JAKARTA, WARTAPEMERIKSA – Badan Pemeriksa Keuangan (BPK) memberikan kesempatan yang sama baik perempuan maupun laki-laki untuk berpartisipasi dalam pelaksanaan pembangunan dengan menjadi aparatur sipil negara (ASN). Sejalan dengan pelaksanaan sistem merit, kesempatan itu diberikan bagi mereka yang memenuhi kriteria, kualifikasi, dan kompetensi yang diperlukan BPK.
Kepala Biro Sumber Daya Manusia Dadang Ahmad Rifa’i mengatakan, berdasarkan pembagian jenis kelamin, persentase jumlah pegawai wanita yaitu sebesar 39,57 persen dari seluruh pegawai BPK. Jika dilihat dari data perkembangan jumlah pegawai selama tiga tahun berturut-turut, proporsi jumlah pegawai wanita dari seluruh pegawai BPK terus mengalami peningkatan, yaitu pada 2020 sebesar 38,05 persen, kemudian pada 2021 sebesar 38,25 persen, dan pada 2022 sebesar 39,57 persen.

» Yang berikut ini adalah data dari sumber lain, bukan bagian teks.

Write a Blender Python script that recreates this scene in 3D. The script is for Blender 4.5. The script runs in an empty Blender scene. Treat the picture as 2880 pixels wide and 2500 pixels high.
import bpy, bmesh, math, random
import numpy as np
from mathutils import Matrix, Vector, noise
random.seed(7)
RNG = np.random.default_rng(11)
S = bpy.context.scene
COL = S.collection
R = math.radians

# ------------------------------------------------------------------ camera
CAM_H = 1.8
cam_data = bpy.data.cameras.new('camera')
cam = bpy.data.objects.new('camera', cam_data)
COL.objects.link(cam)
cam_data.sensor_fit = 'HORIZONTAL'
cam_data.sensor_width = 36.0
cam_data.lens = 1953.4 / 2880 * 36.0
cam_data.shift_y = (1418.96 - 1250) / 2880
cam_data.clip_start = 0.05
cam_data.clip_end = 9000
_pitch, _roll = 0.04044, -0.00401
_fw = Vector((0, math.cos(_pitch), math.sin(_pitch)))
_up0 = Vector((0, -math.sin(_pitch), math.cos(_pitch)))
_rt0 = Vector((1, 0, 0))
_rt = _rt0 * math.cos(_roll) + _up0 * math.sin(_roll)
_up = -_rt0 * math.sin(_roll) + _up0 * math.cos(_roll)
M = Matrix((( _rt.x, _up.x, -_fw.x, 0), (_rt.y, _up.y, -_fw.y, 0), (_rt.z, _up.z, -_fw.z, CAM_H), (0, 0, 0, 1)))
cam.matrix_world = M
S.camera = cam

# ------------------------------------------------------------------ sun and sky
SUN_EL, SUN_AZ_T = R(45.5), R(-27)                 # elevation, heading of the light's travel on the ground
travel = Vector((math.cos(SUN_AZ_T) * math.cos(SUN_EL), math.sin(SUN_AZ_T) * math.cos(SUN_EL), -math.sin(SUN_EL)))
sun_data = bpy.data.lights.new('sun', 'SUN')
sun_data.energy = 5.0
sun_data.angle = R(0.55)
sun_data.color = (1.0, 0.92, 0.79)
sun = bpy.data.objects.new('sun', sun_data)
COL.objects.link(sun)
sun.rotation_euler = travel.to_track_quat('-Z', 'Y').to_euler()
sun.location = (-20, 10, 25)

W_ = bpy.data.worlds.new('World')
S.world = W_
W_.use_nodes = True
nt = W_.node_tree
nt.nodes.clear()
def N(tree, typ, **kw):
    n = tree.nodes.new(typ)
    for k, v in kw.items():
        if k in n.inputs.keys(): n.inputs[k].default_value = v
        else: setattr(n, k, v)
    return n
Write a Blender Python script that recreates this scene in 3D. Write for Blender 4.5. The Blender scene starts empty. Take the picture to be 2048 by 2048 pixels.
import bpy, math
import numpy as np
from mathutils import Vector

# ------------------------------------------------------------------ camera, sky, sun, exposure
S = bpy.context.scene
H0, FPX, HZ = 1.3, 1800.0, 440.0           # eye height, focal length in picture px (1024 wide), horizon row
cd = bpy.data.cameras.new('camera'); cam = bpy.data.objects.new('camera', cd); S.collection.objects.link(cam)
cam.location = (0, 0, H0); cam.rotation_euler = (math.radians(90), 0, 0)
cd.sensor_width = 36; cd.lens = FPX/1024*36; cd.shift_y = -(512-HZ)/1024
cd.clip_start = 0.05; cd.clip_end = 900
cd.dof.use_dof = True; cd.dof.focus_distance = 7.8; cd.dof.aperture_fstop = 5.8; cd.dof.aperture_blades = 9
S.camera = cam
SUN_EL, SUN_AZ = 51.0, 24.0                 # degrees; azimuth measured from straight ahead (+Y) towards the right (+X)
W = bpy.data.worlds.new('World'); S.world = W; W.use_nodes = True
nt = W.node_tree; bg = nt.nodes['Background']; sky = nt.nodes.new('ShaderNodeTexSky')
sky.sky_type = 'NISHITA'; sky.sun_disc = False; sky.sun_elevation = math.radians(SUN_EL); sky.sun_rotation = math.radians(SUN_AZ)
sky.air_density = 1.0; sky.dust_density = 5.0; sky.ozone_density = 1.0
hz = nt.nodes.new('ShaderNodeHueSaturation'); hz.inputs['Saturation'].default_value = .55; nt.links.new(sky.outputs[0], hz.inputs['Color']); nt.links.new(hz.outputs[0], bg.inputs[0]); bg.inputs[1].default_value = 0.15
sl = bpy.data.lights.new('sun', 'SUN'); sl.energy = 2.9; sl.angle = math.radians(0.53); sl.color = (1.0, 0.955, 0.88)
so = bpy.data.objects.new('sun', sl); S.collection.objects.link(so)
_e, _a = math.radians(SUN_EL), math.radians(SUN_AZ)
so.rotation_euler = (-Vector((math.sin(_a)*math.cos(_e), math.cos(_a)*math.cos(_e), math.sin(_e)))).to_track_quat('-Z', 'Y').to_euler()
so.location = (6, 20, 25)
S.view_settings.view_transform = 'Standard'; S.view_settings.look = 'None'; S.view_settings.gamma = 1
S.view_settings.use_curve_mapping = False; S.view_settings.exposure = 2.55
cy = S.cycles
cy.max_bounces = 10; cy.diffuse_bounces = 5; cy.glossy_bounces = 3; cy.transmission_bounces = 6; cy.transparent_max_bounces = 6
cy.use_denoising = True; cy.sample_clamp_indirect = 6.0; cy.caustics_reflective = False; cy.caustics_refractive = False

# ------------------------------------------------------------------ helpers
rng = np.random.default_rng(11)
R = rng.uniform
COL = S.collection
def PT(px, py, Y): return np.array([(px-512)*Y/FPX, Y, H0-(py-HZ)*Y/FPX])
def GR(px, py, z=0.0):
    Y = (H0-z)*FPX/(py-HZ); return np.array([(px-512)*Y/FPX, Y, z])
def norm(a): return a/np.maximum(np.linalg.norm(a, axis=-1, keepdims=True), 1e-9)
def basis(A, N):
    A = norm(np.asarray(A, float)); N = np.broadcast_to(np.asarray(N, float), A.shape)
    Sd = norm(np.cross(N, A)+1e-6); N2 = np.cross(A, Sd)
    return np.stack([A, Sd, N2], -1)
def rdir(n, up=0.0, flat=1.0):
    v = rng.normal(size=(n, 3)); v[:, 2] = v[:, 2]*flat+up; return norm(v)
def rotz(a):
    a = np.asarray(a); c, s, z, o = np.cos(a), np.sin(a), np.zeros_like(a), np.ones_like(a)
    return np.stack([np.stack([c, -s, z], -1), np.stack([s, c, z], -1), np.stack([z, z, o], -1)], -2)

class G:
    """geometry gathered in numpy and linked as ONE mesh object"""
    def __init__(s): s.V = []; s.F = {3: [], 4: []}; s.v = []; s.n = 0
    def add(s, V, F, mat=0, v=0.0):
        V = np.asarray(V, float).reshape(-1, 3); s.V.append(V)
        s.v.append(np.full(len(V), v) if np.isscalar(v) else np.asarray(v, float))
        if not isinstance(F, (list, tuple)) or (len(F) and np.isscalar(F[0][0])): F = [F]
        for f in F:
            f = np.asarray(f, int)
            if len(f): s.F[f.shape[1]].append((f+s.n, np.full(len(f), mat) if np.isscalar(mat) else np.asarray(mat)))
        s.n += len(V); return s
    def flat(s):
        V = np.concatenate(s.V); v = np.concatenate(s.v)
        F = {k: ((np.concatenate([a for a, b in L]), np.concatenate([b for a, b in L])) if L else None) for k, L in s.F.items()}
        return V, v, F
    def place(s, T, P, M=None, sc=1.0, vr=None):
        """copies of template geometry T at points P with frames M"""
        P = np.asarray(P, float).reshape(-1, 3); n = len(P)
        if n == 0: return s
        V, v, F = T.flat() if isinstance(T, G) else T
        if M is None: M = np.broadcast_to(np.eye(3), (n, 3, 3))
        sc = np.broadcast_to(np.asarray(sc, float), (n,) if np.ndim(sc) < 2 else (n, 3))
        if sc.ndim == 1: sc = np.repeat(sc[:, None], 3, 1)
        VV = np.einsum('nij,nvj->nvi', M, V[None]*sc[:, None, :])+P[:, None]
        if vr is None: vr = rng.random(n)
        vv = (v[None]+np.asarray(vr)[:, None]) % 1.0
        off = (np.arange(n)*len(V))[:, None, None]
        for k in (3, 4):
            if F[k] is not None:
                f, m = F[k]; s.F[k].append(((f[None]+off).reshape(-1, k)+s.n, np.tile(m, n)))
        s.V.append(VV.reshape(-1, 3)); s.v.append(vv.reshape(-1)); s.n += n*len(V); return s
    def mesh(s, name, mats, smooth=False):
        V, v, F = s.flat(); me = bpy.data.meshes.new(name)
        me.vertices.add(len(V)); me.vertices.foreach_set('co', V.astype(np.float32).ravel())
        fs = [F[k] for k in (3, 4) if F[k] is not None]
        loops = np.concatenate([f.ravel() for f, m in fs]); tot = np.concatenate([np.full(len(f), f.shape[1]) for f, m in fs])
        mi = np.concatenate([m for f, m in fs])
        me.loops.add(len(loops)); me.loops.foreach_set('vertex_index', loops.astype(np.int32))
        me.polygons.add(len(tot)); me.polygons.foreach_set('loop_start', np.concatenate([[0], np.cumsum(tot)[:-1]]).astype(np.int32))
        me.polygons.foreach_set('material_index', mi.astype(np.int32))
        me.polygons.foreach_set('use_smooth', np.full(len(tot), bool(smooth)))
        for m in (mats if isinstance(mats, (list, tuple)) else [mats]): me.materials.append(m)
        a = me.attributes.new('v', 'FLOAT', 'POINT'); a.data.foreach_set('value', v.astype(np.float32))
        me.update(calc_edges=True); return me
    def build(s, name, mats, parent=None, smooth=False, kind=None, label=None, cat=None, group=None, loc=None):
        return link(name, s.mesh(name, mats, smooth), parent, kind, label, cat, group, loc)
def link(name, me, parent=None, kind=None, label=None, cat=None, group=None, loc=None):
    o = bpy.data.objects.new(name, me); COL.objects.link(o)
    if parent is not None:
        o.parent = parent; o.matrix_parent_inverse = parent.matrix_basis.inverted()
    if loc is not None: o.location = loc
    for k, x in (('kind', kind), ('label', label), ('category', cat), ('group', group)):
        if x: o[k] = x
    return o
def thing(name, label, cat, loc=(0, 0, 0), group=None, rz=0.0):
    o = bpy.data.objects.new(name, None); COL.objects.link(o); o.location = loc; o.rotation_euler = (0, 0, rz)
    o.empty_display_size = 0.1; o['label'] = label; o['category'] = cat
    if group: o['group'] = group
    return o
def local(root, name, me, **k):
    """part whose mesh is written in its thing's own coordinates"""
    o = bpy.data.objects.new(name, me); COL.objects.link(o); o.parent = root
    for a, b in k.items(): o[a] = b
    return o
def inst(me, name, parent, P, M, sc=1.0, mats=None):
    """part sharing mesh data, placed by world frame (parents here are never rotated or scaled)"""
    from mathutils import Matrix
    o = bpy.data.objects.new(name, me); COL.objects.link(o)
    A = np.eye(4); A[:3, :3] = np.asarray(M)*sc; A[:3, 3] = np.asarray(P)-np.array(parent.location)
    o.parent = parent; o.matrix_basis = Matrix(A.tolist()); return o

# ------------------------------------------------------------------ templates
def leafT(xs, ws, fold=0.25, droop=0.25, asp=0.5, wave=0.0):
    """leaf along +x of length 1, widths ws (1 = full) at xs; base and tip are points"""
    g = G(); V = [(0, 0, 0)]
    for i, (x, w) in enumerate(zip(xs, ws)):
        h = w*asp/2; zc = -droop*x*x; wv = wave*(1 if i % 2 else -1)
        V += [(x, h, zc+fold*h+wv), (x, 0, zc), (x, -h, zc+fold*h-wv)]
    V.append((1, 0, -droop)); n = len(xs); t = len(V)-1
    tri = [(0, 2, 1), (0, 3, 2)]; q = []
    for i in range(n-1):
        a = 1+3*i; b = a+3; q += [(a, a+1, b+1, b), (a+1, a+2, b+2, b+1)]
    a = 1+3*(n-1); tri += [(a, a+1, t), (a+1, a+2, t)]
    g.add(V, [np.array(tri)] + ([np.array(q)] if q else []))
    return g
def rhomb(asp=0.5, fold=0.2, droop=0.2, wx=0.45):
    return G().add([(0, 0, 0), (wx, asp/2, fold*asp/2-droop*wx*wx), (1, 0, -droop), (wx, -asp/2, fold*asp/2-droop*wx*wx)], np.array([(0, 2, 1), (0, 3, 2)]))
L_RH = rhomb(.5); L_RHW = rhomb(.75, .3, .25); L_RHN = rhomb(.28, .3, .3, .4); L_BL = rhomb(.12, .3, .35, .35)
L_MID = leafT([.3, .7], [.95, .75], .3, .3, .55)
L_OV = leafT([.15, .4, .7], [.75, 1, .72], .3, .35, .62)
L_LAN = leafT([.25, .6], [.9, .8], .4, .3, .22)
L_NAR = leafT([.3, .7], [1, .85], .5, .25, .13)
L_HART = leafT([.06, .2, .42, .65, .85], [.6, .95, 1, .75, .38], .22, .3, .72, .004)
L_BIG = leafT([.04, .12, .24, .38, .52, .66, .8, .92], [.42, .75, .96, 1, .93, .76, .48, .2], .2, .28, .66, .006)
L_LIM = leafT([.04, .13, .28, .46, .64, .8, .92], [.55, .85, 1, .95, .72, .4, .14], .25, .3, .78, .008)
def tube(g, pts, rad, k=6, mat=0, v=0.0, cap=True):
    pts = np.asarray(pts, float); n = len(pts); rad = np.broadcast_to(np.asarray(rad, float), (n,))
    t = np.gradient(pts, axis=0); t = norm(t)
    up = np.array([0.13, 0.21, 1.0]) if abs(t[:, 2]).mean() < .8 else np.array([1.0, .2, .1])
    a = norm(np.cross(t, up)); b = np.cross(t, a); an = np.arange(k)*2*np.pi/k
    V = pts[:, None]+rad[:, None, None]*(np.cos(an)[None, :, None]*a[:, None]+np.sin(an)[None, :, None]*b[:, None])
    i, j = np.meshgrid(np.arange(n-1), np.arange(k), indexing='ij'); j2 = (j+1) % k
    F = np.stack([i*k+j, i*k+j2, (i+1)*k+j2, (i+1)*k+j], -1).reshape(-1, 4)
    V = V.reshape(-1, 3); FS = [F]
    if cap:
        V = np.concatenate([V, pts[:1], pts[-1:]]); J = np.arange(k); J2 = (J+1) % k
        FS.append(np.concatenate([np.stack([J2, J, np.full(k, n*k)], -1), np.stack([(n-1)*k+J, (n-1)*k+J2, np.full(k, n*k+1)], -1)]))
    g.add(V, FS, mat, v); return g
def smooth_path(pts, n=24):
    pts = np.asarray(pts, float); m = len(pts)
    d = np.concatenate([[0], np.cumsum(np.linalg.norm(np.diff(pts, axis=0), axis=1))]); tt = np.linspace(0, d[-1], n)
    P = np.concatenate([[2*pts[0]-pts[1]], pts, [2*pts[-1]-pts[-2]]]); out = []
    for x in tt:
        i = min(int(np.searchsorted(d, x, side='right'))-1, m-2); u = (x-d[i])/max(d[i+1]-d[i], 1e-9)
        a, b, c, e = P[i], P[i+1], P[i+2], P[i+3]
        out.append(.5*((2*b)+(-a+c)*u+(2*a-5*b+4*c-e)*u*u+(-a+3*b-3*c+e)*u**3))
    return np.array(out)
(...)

“Secara umum, pegawai wanita di BPK menunjukkan kinerja yang baik, setara dengan kinerja pegawai pria,” ungkap Dadang kepada Warta Pemeriksa.
Hal ini dapat dilihat antara lain dari distribusi pegawai wanita yang menduduki berbagai jabatan yang ada di BPK, terutama di jabatan fungsional. Peran pegawai wanita yang setara dengan pria ini merupakan pengejawantahan penerapan sistem merit dalam pengelolaan SDM di BPK sesuai Undang-Undang (UU) Nomor 5 Tahun 2014 tentang Aparatur Sipil Negara (ASN). UU ASN mengamanatkan bahwa manajemen ASN harus didasarkan pada sistem merit.
“Oleh karena itu, kita perlu terus mendorong pegawai wanita di BPK untuk menduduki jabatan-jabatan manajerial yang lebih tinggi (sebagai pengambil kebijakan), tentunya melalui seleksi kompetitif berbasis sistem merit sesuai dengan kualifikasi, kompetensi, dan kinerja.”
Ini merupakan kebijakan dan manajemen ASN yang berdasarkan oleh kualifikasi, kompetensi, dan kinerja secara adil dan wajar. Hal itu tanpa membedakan latar belakang politik, ras, warna kulit, agama, asal usul, jenis kelamin, status pernikahan, umur, atau kondisi kecacatan.
Dari pengalaman pelaksanaan rekrutmen pegawai beberapa tahun terakhir, BPK merupakan salah satu instansi pemerintah dengan peminat terbanyak. Tahun ini, dari 1.306 orang yang diangkat CPNS, sebesar 46,86 persen atau sebanyak 612 orang adalah wanita. Dengan tambahan pegawai ini, proporsi pegawai wanita di BPK per Mei 2022 menjadi hampir 40 persen.
“Jumlah yang luar biasa besar sebagai bagian dari human capital BPK yang perlu dikembangkan potensi, kompetensi, dan kinerjanya sehingga dapat memberikan kontribusi terbaiknya bagi BPK,” ujar Dadang.
Dalam Statistik Politik 2021 dari Badan Pusat Statistik (BPS), peran dan keterwakilan perempuan dalam posisi-posisi pengambilan kebijakan dalam pemerintahan masih cenderung rendah. Selama periode 2016-2020, persentase ASN perempuan terus mengalami peningkatan dan jumlahnya mulai melebihi pegawai laki-laki.
Meski begitu, peningkatan tersebut tidak langsung diikuti dengan meningkatnya persentase perempuan yang menduduki posisi sebagai pengambil kebijakan. Pada 2020, persentase perempuan yang menduduki jabatan struktural eselon I (jabatan pimpinan tinggi/JPT madya) yaitu sebesar 16,58 persen dan eselon II (JPT Pratama) sebesar 13,76 persen.
Untuk BPK, persentase pegawai wanita yang menduduki jabatan struktural di BPK (JPT, jabatan administrator, dan jabatan pengawas) yaitu sebesar 24,19 persen dari jumlah pejabat yang ada. Saat ini tidak ada pegawai wanita yang menduduki jabatan struktural eselon I (JPT madya) dan hanya sebesar 12,94 persen pegawai wanita yang menduduki jabatan struktural eselon II (JPT pratama).
“Oleh karena itu, kita perlu terus mendorong pegawai wanita di BPK untuk menduduki jabatan-jabatan manajerial yang lebih tinggi (sebagai pengambil kebijakan), tentunya melalui seleksi kompetitif berbasis sistem merit sesuai dengan kualifikasi, kompetensi, dan kinerja,” ujarnya.